If this is discussion, or conversation, then rape must be a "social event," and sticking up the local convenience store a "financial transaction."
Indeed. It's hard to have a "conversation" with a guy wielding a sledgehammer.".......

The President was wrong. There are not good people on both sides of the Monuments Debate--because there is no debate. Just a Democrat mob and a rope. As usual.

Moonbattery: The Unpersoning of Christopher Columbus Continues; "The ultimate villain is not Robert E. Lee, who merely defended his Virginia homeland, but Christopher Columbus, whose crime was to allow Western Civilization to expand into the New World. If no one had achieved what Columbus did, North America would still be populated by half-starved Stone Age savages and the hated United States would not exist. Consequently, La-La Land is the latest city to proclaim that Columbus Day will henceforth be fundamentally transformed into Indigenous Peoples Day... Although Italian Americans seem to be the only ones who put up a fight against the campaign to unperson Christopher Columbus, he represents all Americans of European heritage, or who appreciate living in a civilized country where life isn’t as nasty, brutish, and short as it was for pre-Columbian Indians. ... There is no aspect of American or Western Culture that these malefactors will not desecrate, demonized, and destroy. Progressives are doing to America what Muslims did to the rich and varied, mainly Christian cultures that once flourished across the Middle East. Everything that we fail to defend will be lost, starting with our pride.".......


Arriving at Watling Island, Bahamas, Oct. 12, 1492

The Left has always been fond of the Soviet Airbrush, and the Reading of History as one long indictment of the West is generations old now. But it seems like they're now declaring war on the very concept of history itself.

Statue-smashers consider themselves to be the very pinnacle of enlightenment, yet they are more brutish and superstitious than Og the Caveman. At least Og knew that he didn't fall out of his father's uterus a fully-formed, sui generis moral god. They live in a world built on the shoulders of Christopher Columbus, flaws and all, yet are too stupid and arrogant to know it.

And for the record, slavery was practiced by the American Indians and Aztecs long before Columbus came. Indeed, slavery was practiced almost everywhere, by almost everybody, almost always. It's in all the history books these idiots don't read.

At one point, Columbus was imprisoned by Queen Isabella, and remarkably, he's still in trouble with the authorities today. Comrade di Blasio wants to shutter or rename his landmarks--which is understandable for a guy who renamed himself from "Wilhelm" to sound less Germanic. 

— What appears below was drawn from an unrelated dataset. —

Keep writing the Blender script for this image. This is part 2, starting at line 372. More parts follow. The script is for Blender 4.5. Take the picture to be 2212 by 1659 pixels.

Columbus made four trips to the New World, the last one probably the most dangerous. He arrived just ahead of a hurricane, but was refused dockage. The experienced Admiral tried to warn the local Governor, but was ignored. The Governor dispatched a fleet of treasure ships to Spain and they were promptly sunk. 

Columbus went on to Panama and faced marooning and mutinies. He was the first Westerner to sight the South American coast, but mistook it for an island.

He named the Virgin Islands after St. Ursula and her legendary 11,000 Virgins, who gave their lives for the Faith.


Columbus thought thought these islands resembled the virgins' breasts:






















I see it--I see it now! Sail on, Admiral. Sail on through history, good sir!

Columbus versus Islamic tyranny-1492 UPDATE: "Your Highnesses, as good Christian and Catholic princes, devout and propagators of the Christian faith, as well as enemies of the sect of Mahomet and of all idolatries and heresies, conceived the plan of sending me, Christopher Columbus, to this country of the Indies, there to see the princes, the peoples, the territory, their disposition and all things else, and the way in which one might proceed to convert these regions to our holy faith. And Your Highnesses have ordered that I should go, not by land, towards the East, which is the accustomed route, but by the way of the West, whereby hitherto nobody to our knowledge has ever been."